Para alem disto penso que deveria haver uma maior aposta curatorial sobre o acervo dos museus - quase como uma especie de memoria organizada por alguem que conhece profundamente a coleccao e que permite abrir horizontes 'as pessoas que nao tem esse conhecimento.
Uma criacao de um "dialogo" entre artistas, museus e publico.
Nao se pode esperar uma atitude activa de um Publico que nao consegue ter espaco de participacao.
As consequencias disto sao sempre uma submissao do espectador em relacao ao que lhe e' apresentado e sucessivamente uma falta de opiniao critica (ou entao demasiadamente critica por muitas vezes estar completamente fora de contexto).
E' realmente importante construir uma memoria em vez de se andar atras das "novidades" e formulas aristicas que podem ser encontradas nos livros da Phaidon ou Tashen e posteriormente apropriadas.
Aos jovens criadores hoje nao existem muitas outras alternativas.
Contudo eu acredito nesta nova geracao, que ainda que nao tenha um forte laco com o passado parece fazer contrariar a fraca cristalizacao da memoria museologica.

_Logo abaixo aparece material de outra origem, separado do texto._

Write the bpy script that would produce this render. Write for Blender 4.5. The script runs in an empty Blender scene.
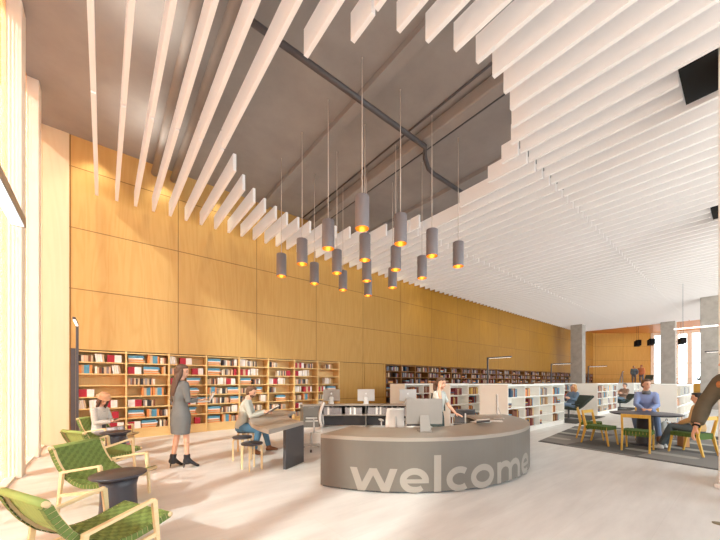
import bpy, bmesh, math, random
from mathutils import Vector, Matrix
PI=math.pi
random.seed(7)
scene=bpy.context.scene
C=scene.collection
# ------------------------------------------------------------------ materials
def lin(c):
    c=c/255.0
    return c/12.92 if c<=0.04045 else ((c+0.055)/1.055)**2.4
def rgb(r,g,b): return (lin(r),lin(g),lin(b),1.0)
def new_mat(name):
    m=bpy.data.materials.new(name); m.use_nodes=True
    nt=m.node_tree; bs=nt.nodes['Principled BSDF']
    return m,nt,bs
def P(name,col,rough=0.6,metal=0.0,var=0.08,scale=6.0,emit=None,estr=0.0,bump=0.0):
    """procedural principled material whose colour wanders a little with noise"""
    m,nt,bs=new_mat(name)
    tc=nt.nodes.new('ShaderNodeTexCoord'); nz=nt.nodes.new('ShaderNodeTexNoise')
    nz.inputs['Scale'].default_value=scale; nz.inputs['Detail'].default_value=3
    nt.links.new(tc.outputs['Object'],nz.inputs['Vector'])
    mx=nt.nodes.new('ShaderNodeMix'); mx.data_type='RGBA'
    c=rgb(*col)
    mx.inputs['A'].default_value=tuple(max(0,v*(1-var)) for v in c[:3])+(1,)
    mx.inputs['B'].default_value=tuple(min(1,v*(1+var)) for v in c[:3])+(1,)
    nt.links.new(nz.outputs['Fac'],mx.inputs['Factor'])
    nt.links.new(mx.outputs['Result'],bs.inputs['Base Color'])
    bs.inputs['Roughness'].default_value=rough; bs.inputs['Metallic'].default_value=metal
    if emit:
        bs.inputs['Emission Color'].default_value=rgb(*emit); bs.inputs['Emission Strength'].default_value=estr
    if bump:
        b=nt.nodes.new('ShaderNodeBump'); b.inputs['Strength'].default_value=bump; b.inputs['Distance'].default_value=0.01
        nt.links.new(nz.outputs['Fac'],b.inputs['Height']); nt.links.new(b.outputs['Normal'],bs.inputs['Normal'])
    return m
def math_node(nt,op,a,b=None,c=None):
    n=nt.nodes.new('ShaderNodeMath'); n.operation=op
    for i,v in enumerate((a,b,c)):
        if v is None: continue
        if isinstance(v,(int,float)): n.inputs[i].default_value=v
        else: nt.links.new(v,n.inputs[i])
    return n.outputs[0]
def wood(name,c1,c2,rough=0.45,axis='Z',scale=1.0,panels=None,bump=0.0,far=None):
    """plywood or timber; grain runs along axis; panels=(x0,dx,z0,dz) draws panel joints from world geometry"""
    m,nt,bs=new_mat(name)
    tc=nt.nodes.new('ShaderNodeTexCoord'); mp=nt.nodes.new('ShaderNodeMapping')
    s={'X':(0.35,4,4),'Y':(4,0.35,4),'Z':(4,4,0.35)}[axis]
    mp.inputs['Scale'].default_value=tuple(v*scale for v in s)
    nt.links.new(tc.outputs['Object'],mp.inputs['Vector'])
    n1=nt.nodes.new('ShaderNodeTexNoise'); n1.inputs['Scale'].default_value=0.8; n1.inputs['Detail'].default_value=2
    n1.inputs['Distortion'].default_value=1.6
    nt.links.new(mp.outputs['Vector'],n1.inputs['Vector'])
    # rings from the low noise give the cathedral figure
    ring=math_node(nt,'SINE',math_node(nt,'MULTIPLY',n1.outputs['Fac'],46.0))
    ring=math_node(nt,'MULTIPLY_ADD',ring,0.22,0.5)
    n2=nt.nodes.new('ShaderNodeTexNoise'); n2.inputs['Scale'].default_value=9; n2.inputs['Detail'].default_value=4
    nt.links.new(mp.outputs['Vector'],n2.inputs['Vector'])
    f=math_node(nt,'ADD',math_node(nt,'MULTIPLY',ring,0.55),math_node(nt,'MULTIPLY',n2.outputs['Fac'],0.45))
    mx=nt.nodes.new('ShaderNodeMix'); mx.data_type='RGBA'
    mx.inputs['A'].default_value=rgb(*c2); mx.inputs['B'].default_value=rgb(*c1)
    nt.links.new(f,mx.inputs['Factor'])
    out=mx.outputs['Result']
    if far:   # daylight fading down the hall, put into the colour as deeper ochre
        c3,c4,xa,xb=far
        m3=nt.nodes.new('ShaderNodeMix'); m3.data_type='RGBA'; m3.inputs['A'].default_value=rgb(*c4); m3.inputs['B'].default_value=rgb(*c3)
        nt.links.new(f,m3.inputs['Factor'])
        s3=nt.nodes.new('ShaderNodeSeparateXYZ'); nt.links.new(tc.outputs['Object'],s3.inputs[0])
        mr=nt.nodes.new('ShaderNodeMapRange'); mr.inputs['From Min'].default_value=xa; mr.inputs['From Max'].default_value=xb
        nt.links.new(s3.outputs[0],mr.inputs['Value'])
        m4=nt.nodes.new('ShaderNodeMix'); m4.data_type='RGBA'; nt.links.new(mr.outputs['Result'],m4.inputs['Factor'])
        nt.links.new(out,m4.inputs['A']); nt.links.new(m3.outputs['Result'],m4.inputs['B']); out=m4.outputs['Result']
    if panels:
        x0,dx,z0,dz=panels
        sp=nt.nodes.new('ShaderNodeSeparateXYZ'); nt.links.new(tc.outputs['Object'],sp.inputs[0])
        def near(v,o,d,w):
            q=math_node(nt,'FRACT',math_node(nt,'ADD',math_node(nt,'DIVIDE',math_node(nt,'SUBTRACT',v,o),d),100.5))
            q=math_node(nt,'ABSOLUTE',math_node(nt,'SUBTRACT',q,0.5))
            return math_node(nt,'LESS_THAN',math_node(nt,'MULTIPLY',q,d),w)
        lx=near(sp.outputs[0],x0,dx,0.011); lz=near(sp.outputs[2],z0,dz,0.011)
        ok=math_node(nt,'GREATER_THAN',sp.outputs[0],x0-0.1)
        ln=math_node(nt,'MULTIPLY',math_node(nt,'MAXIMUM',lx,lz),ok)
        # every panel has its own slight tone
        wn=nt.nodes.new('ShaderNodeTexWhiteNoise'); wn.noise_dimensions='2D'
        cx=math_node(nt,'FLOOR',math_node(nt,'DIVIDE',math_node(nt,'SUBTRACT',sp.outputs[0],x0),dx))
        cz=math_node(nt,'FLOOR',math_node(nt,'DIVIDE',math_node(nt,'SUBTRACT',sp.outputs[2],z0),dz))
        cb=nt.nodes.new('ShaderNodeCombineXYZ'); nt.links.new(cx,cb.inputs[0]); nt.links.new(cz,cb.inputs[1])
        nt.links.new(cb.outputs[0],wn.inputs['Vector'])
        hv=nt.nodes.new('ShaderNodeHueSaturation')
        nt.links.new(math_node(nt,'MULTIPLY_ADD',wn.outputs['Value'],0.10,0.95),hv.inputs['Value'])
        nt.links.new(out,hv.inputs['Color'])
        m2=nt.nodes.new('ShaderNodeMix'); m2.data_type='RGBA'
        nt.links.new(math_node(nt,'MULTIPLY',ln,0.62),m2.inputs['Factor'])
        nt.links.new(hv.outputs['Color'],m2.inputs['A']); m2.inputs['B'].default_value=rgb(90,55,25)
        out=m2.outputs['Result']
    nt.links.new(out,bs.inputs['Base Color']); bs.inputs['Roughness'].default_value=rough; bs.inputs['Specular IOR Level'].default_value=0.18
    return m
def emis(name,col,s):
    m,nt,bs=new_mat(name)
    bs.inputs['Base Color'].default_value=rgb(*col); bs.inputs['Emission Color'].default_value=rgb(*col)
    bs.inputs['Emission Strength'].default_value=s
    nz=nt.nodes.new('ShaderNodeTexNoise'); nz.inputs['Scale'].default_value=2
    v=math_node(nt,'MULTIPLY_ADD',nz.outputs['Fac'],0.1*s,0.95*s); nt.links.new(v,bs.inputs['Emission Strength'])
    return m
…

Existem espacos e iniciativas espalhados pelo Pais e a pouco e pouco o seu valor tem vindo a ser reconhecido nesses mesmos lugares que sao hoje a sua memoria.
Talvez daqui a umas decadas e se os Museus nao se continuarem a comportar como portadas de grandes coleccoes nacionais (que legitimam a presenca da obra nas coleccoes) e fizerem o seu papel de criadores de memoria, entao se possa falar de um refrescamento e um novo comeco para a Arte Portuguesa.
E' importante que continuem a existir premio para Jovens Criadores, Antecipartes, espacos como a ZDB, o Pessego para a Semana, Avenida da Liberdade 211, Voyeur Project View e outros que tal...
Destes espacos ou iniciativas semelhantes futuras se constroi o Amanha. Os museus tem a obrigacao de dar a base de conhecimento para que se possa construir e consolidar o que e' a nossa cultura, mas ao mesmo tempo abrir oportunidades para que estas pessoas possam expor.
Nao se pode ficar demasiadamente preso ao passado, mas tambem nao se pode querer estar a tentar fazer de um museu uma especie de loja que vive da sazonalidade dos artistas.